[Problem description]: Reproduce the closing part of the entries exactly: the line with "The Blender Python script for this scene continues." and all lines after it, ending with the last line, and nothing else.

** Begin Provided records **

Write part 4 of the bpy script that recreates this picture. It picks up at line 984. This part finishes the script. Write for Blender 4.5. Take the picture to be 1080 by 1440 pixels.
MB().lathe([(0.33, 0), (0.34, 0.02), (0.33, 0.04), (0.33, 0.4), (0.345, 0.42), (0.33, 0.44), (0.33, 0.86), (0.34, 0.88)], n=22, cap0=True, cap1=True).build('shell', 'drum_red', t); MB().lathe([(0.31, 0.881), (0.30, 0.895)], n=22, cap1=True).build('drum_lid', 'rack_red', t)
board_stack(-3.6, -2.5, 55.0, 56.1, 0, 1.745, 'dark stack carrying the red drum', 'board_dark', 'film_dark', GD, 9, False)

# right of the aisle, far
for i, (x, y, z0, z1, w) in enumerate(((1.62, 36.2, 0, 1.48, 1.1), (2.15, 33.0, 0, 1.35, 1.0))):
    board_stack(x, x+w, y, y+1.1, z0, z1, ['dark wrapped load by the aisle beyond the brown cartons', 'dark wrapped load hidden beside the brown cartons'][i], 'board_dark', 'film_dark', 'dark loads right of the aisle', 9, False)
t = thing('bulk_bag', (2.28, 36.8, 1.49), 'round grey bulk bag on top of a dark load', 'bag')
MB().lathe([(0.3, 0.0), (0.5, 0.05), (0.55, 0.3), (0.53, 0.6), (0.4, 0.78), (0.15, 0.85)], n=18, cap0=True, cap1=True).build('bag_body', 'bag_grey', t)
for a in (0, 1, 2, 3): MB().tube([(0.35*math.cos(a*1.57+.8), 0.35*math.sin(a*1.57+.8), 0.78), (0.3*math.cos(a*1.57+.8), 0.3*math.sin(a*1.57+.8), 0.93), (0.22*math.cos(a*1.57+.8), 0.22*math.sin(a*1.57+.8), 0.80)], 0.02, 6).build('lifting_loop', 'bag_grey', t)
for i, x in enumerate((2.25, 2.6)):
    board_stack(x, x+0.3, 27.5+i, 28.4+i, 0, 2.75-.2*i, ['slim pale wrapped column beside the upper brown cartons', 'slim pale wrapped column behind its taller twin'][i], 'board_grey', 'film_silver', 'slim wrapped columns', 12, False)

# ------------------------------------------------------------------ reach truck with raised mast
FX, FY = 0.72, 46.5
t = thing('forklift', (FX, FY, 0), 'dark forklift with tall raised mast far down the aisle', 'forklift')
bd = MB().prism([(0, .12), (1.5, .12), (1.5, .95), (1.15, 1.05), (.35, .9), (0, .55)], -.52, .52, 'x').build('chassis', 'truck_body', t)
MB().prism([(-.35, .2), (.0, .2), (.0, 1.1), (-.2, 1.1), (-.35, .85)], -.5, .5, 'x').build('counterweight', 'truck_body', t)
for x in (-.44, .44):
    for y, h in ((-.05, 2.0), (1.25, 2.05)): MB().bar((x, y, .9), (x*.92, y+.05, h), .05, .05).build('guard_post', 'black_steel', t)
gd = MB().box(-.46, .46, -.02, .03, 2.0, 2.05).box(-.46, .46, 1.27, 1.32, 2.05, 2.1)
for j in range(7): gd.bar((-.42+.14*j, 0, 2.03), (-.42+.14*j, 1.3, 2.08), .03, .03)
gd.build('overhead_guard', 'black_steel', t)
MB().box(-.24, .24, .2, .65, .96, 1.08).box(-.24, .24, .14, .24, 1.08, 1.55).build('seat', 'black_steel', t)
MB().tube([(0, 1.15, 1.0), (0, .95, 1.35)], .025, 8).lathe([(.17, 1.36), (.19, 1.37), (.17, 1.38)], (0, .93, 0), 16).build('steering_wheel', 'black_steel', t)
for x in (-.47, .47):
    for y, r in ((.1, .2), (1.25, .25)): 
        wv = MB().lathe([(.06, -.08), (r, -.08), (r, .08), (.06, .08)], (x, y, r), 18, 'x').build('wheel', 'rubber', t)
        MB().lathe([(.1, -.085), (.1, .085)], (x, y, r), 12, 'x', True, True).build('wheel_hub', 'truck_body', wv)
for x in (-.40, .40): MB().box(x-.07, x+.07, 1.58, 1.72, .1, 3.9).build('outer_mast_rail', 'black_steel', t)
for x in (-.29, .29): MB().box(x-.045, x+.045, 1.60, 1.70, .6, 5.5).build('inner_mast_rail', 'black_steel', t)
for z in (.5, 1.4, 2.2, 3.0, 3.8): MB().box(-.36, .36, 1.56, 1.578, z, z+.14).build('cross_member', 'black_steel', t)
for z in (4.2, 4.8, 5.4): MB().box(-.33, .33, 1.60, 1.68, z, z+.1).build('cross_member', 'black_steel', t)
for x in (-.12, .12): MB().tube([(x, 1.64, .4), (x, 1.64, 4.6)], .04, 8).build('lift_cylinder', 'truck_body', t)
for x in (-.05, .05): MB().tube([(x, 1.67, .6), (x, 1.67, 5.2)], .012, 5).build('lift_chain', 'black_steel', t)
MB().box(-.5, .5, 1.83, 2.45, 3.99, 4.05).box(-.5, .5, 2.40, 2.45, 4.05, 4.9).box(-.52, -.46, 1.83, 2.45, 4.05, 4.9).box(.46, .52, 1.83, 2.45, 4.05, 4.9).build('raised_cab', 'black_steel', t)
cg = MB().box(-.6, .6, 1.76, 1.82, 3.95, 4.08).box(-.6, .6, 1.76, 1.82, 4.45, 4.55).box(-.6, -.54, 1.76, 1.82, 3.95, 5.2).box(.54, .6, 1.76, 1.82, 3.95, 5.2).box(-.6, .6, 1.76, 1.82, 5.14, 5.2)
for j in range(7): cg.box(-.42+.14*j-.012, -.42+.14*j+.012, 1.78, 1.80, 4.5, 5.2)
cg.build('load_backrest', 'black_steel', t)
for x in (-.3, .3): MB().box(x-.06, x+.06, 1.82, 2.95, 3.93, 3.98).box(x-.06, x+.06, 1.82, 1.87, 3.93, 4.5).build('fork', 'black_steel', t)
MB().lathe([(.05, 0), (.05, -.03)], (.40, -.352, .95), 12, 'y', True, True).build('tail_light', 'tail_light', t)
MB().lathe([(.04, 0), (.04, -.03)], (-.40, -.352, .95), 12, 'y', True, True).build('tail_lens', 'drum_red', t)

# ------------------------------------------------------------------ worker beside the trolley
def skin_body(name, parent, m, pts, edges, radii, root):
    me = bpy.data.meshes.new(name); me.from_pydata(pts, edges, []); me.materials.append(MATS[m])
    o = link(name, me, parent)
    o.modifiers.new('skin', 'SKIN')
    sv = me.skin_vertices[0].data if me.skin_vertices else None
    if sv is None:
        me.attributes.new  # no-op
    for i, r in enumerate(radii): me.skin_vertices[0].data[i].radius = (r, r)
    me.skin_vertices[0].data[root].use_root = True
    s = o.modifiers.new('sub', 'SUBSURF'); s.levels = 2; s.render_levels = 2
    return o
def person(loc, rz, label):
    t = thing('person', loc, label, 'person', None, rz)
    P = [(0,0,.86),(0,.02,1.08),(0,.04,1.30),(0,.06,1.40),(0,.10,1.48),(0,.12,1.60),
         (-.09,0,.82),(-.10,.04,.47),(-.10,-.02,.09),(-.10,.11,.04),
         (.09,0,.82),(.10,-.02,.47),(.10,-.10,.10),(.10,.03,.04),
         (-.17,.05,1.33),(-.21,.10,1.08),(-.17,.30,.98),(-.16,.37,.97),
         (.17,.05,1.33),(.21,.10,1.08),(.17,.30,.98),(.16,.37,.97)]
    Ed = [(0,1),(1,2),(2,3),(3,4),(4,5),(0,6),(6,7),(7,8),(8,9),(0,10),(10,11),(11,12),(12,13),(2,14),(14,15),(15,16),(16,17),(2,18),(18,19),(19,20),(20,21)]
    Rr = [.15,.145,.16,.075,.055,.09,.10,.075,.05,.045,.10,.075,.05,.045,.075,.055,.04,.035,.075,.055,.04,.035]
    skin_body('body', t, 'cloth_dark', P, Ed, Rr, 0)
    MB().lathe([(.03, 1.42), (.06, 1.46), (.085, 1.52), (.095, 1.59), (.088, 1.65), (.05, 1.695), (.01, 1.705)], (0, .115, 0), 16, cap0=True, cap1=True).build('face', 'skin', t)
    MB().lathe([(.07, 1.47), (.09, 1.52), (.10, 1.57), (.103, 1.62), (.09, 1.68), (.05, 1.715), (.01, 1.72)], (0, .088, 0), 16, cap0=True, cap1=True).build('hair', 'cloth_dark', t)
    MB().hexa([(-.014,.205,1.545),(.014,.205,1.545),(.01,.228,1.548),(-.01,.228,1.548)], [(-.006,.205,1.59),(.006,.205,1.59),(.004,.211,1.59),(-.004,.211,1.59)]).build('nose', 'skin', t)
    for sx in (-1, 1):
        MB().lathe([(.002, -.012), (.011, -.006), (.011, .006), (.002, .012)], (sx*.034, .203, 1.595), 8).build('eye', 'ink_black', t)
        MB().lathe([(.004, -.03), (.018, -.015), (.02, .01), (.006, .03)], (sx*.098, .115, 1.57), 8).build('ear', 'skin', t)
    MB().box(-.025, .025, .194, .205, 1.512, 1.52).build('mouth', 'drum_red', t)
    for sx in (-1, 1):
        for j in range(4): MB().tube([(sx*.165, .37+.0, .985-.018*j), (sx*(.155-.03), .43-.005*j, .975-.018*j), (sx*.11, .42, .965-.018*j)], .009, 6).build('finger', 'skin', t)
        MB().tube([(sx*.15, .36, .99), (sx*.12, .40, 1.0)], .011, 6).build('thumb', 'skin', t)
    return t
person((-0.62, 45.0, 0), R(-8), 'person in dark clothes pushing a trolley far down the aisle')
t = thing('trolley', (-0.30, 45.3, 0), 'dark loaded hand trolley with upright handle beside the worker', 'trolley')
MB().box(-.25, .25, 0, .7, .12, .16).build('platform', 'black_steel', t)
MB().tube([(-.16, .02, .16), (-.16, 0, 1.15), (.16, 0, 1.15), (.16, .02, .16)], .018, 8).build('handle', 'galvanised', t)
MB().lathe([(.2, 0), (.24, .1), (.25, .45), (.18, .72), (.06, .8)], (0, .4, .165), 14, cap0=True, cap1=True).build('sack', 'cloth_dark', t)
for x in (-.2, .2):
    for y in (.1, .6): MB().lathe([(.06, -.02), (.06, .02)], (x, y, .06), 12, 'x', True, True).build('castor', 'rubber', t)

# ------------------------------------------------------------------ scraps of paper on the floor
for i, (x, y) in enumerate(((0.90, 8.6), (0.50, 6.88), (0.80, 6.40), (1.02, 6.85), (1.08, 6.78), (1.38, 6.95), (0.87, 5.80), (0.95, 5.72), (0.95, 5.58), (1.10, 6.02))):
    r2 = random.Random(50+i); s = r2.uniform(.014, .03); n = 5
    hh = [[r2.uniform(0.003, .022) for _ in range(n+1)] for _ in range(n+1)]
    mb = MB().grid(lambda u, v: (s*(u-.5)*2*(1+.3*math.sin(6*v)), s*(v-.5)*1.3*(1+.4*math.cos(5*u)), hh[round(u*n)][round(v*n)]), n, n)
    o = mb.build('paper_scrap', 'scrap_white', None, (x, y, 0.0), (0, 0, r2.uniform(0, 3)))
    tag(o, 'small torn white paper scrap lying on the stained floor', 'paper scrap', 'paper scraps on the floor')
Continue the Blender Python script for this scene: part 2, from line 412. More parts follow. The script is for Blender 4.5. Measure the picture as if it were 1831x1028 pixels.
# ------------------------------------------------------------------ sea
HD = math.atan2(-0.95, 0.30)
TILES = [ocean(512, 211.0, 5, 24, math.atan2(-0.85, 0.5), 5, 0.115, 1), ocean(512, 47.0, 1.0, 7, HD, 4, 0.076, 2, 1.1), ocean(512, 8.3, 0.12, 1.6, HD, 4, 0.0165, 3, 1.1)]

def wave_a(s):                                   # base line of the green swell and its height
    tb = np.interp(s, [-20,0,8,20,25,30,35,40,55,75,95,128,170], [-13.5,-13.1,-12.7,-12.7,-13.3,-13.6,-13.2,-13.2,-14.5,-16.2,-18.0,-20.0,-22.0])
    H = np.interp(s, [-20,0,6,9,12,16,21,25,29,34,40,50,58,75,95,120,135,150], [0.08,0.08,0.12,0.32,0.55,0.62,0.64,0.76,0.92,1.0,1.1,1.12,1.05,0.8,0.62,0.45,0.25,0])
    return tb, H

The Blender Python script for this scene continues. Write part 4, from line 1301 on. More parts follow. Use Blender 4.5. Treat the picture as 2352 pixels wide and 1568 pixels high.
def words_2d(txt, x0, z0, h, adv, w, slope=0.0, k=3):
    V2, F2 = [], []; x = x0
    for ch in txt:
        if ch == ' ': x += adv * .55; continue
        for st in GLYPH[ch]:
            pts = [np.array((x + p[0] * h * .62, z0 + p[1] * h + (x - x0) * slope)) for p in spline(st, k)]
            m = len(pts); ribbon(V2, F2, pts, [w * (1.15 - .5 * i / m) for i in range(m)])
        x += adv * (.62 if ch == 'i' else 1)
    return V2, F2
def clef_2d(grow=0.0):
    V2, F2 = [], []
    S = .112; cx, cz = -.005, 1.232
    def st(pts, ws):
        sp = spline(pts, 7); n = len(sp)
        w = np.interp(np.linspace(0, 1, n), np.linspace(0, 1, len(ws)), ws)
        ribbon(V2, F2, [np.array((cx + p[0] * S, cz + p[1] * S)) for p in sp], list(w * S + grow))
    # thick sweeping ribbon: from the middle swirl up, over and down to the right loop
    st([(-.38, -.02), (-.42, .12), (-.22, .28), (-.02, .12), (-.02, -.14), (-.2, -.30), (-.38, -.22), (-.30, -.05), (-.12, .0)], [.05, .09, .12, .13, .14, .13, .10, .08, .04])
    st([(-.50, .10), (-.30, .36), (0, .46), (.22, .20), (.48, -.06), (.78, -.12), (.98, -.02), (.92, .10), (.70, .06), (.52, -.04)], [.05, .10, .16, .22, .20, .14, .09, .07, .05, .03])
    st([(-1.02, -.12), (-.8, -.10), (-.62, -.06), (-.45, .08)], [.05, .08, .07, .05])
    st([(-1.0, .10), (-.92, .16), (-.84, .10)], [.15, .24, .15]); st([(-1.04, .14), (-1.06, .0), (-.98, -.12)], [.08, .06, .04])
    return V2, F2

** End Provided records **

[Answer to this exercise]:
The Blender Python script for this scene continues. Write part 4, from line 1301 on. More parts follow. Use Blender 4.5. Treat the picture as 2352 pixels wide and 1568 pixels high.
def words_2d(txt, x0, z0, h, adv, w, slope=0.0, k=3):
    V2, F2 = [], []; x = x0
    for ch in txt:
        if ch == ' ': x += adv * .55; continue
        for st in GLYPH[ch]:
            pts = [np.array((x + p[0] * h * .62, z0 + p[1] * h + (x - x0) * slope)) for p in spline(st, k)]
            m = len(pts); ribbon(V2, F2, pts, [w * (1.15 - .5 * i / m) for i in range(m)])
        x += adv * (.62 if ch == 'i' else 1)
    return V2, F2
def clef_2d(grow=0.0):
    V2, F2 = [], []
    S = .112; cx, cz = -.005, 1.232
    def st(pts, ws):
        sp = spline(pts, 7); n = len(sp)
        w = np.interp(np.linspace(0, 1, n), np.linspace(0, 1, len(ws)), ws)
        ribbon(V2, F2, [np.array((cx + p[0] * S, cz + p[1] * S)) for p in sp], list(w * S + grow))
    # thick sweeping ribbon: from the middle swirl up, over and down to the right loop
    st([(-.38, -.02), (-.42, .12), (-.22, .28), (-.02, .12), (-.02, -.14), (-.2, -.30), (-.38, -.22), (-.30, -.05), (-.12, .0)], [.05, .09, .12, .13, .14, .13, .10, .08, .04])
    st([(-.50, .10), (-.30, .36), (0, .46), (.22, .20), (.48, -.06), (.78, -.12), (.98, -.02), (.92, .10), (.70, .06), (.52, -.04)], [.05, .10, .16, .22, .20, .14, .09, .07, .05, .03])
    st([(-1.02, -.12), (-.8, -.10), (-.62, -.06), (-.45, .08)], [.05, .08, .07, .05])
    st([(-1.0, .10), (-.92, .16), (-.84, .10)], [.15, .24, .15]); st([(-1.04, .14), (-1.06, .0), (-.98, -.12)], [.08, .06, .04])
    return V2, F2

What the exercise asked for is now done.